Looking up my Past

 I am realizing that what is done cannot be undone.  I lived in a world that protected me from my own mistakes at the time, but now I see them clearly.  What did I do to both kids?  What can be undone.  Nothing.  Not the mistake of Colorado, certainly not that.  I had no idea how freaked out my kids would be.  I now see clearly that their lives might have been different if we hadn’t moved.  And it was a bad move for me as well.  I saw the way the kids were treated, not then, but later.  I just blinded myself to it all.  I was so devastated about my thesis, which was badly typed up and not clarified, that I decided not to pursue teaching.  I felt like a failure, when, really, I just needed some help, somehow.  I went into safehouse work, rather than teach.  I wonder if I had had any help, would I have been able to feel better about my work in Grad school.  I knew I was a good teacher, but I really had no clue about how to protect my thesis project.  The typist was terrible.  There were so many mistakes.  But I had no time or inclination to fix it.  I was four months pregnant, and My fate was fixed another way.  I appreciate the fact that I honed into my baby and family.  I needed that and, also, they did.  I now had more money and could take the time to be more of a mother to my youngest, and not have her Exposed in the way the other kids. Had been.  I was an extremely rotten mother before, not because I was lacking, but because my time was divided by needing to work, and by my Husband’s job, in the first case, and In Colorado by again finding myself unable to Do anything about my life.  I should have had the good sense to not help Bill with his PhD.  He never loved it anyway.  

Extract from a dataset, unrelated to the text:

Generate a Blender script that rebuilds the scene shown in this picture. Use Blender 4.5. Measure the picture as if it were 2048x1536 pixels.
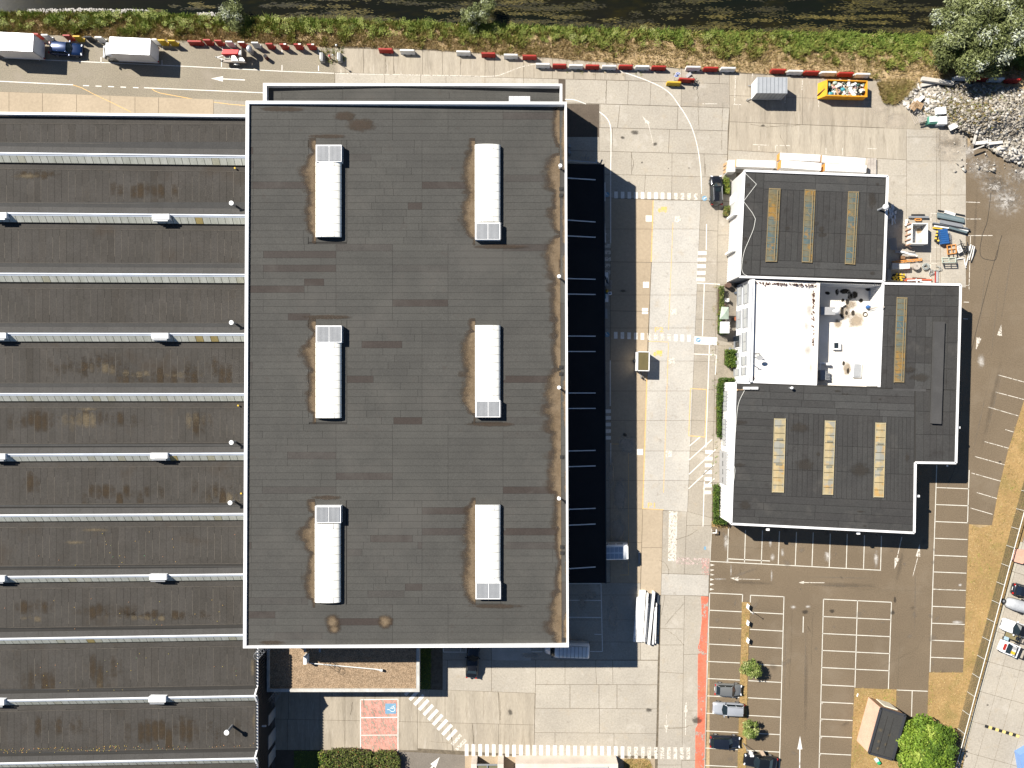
import bpy, bmesh, math, random
import numpy as np
from mathutils import Vector, Matrix
R=random.Random(7); NR=np.random.default_rng(11)
sc=bpy.context.scene
for o in list(bpy.data.objects): bpy.data.objects.remove(o)
# ---------------------------------------------------------------- camera, sky, sun, exposure
H=105.0; F=1428.0                       # flying height (m), focal length in pixels of a 2048-pixel-wide frame
cam=bpy.data.cameras.new('drone_camera'); co=bpy.data.objects.new('drone_camera',cam); sc.collection.objects.link(co)
cam.sensor_width=36; cam.lens=36*F/2048; cam.clip_start=1; cam.clip_end=4000
co.location=(0,0,H); co.rotation_euler=(0,0,0); sc.camera=co
SUN_EL=math.radians(42.6); SUN_DIR=Vector((-0.828*math.cos(SUN_EL),0.561*math.cos(SUN_EL),math.sin(SUN_EL)))
w=bpy.data.worlds.new('World'); sc.world=w; w.use_nodes=True
nt=w.node_tree; nt.nodes.clear()
sky=nt.nodes.new('ShaderNodeTexSky'); sky.sky_type='NISHITA'; sky.sun_disc=False
sky.sun_elevation=SUN_EL; sky.sun_rotation=math.atan2(SUN_DIR.x,SUN_DIR.y)
sky.air_density=0.75; sky.dust_density=0.0; sky.ozone_density=3.0
bg=nt.nodes.new('ShaderNodeBackground'); bg.inputs[1].default_value=0.05
ow=nt.nodes.new('ShaderNodeOutputWorld'); nt.links.new(sky.outputs[0],bg.inputs[0]); nt.links.new(bg.outputs[0],ow.inputs[0])
sl=bpy.data.lights.new('sun','SUN'); sl.energy=5.0; sl.angle=math.radians(0.5); sl.color=(1.0,0.95,0.87)
so=bpy.data.objects.new('sun',sl); sc.collection.objects.link(so); so.location=(-60,40,90)
so.rotation_euler=SUN_DIR.to_track_quat('Z','Y').to_euler()
sc.view_settings.view_transform='Standard'; sc.view_settings.look='None'
sc.view_settings.gamma=1; sc.view_settings.use_curve_mapping=False; sc.view_settings.exposure=0.95
sc.cycles.max_bounces=5; sc.cycles.diffuse_bounces=2; sc.cycles.glossy_bounces=2; sc.cycles.transparent_max_bounces=12
# ---------------------------------------------------------------- helpers
COL=sc.collection; WL={}
def P(px,py,z=0.0):
    k=(H-z)/F
    return Vector(((px-1024)*k,(768-py)*k,z))
def wl(o): return WL.get(o.name,Vector((0,0,0))) if o else Vector((0,0,0))
def tag(o,label=None,cat=None,group=None,kind=None):
    if label: o['label']=label
    if cat: o['category']=cat
    if group: o['group']=group
    if kind: o['kind']=kind
    return o
def thing(name,label,cat,loc,rz=0,group=None):
    o=bpy.data.objects.new(name,None); o.empty_display_size=.3; COL.objects.link(o)
    o.location=loc; o.rotation_euler=(0,0,rz); WL[o.name]=Vector(loc)
    return tag(o,label,cat,group)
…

He was forced to do postdocs until he retired, and he hated it.  I Should either have stood up for myself or at least not moved. But I didn’t know all this at the time.  I was still stuck in The Grad school myth, and I had divorced myself from all the friends and people I knew.  By the time I left, seven years later, I had only a couple of friends, and not the Support I was used to.  And my brother, as he had done in Santa Cruz, moved out and then quickly became an alcoholic again.  He was near but far away, and my parents were frantic about him.  I had no friends, and I didn’t realize that I was in agony about the move, the place we lived, and the torture of seeing Gary suffer.  We flew to Maui the first Christmas we were in Colorado, and the second one to Mexico.  Hawaii was fun, but Mexico was a disaster.  We were in Mexico City a week, then Mazatlán a week.  my father’s leg was killing him, he was furious, my mother was drunk a lot, and my brother dissipated from the drinking.  When we went out to fish one day, my husband caught the only fish, because my brother had thrown the anchor overboard, and when we came back, my dad threw Bill’s fish overboard.  That was the kind of trip we had.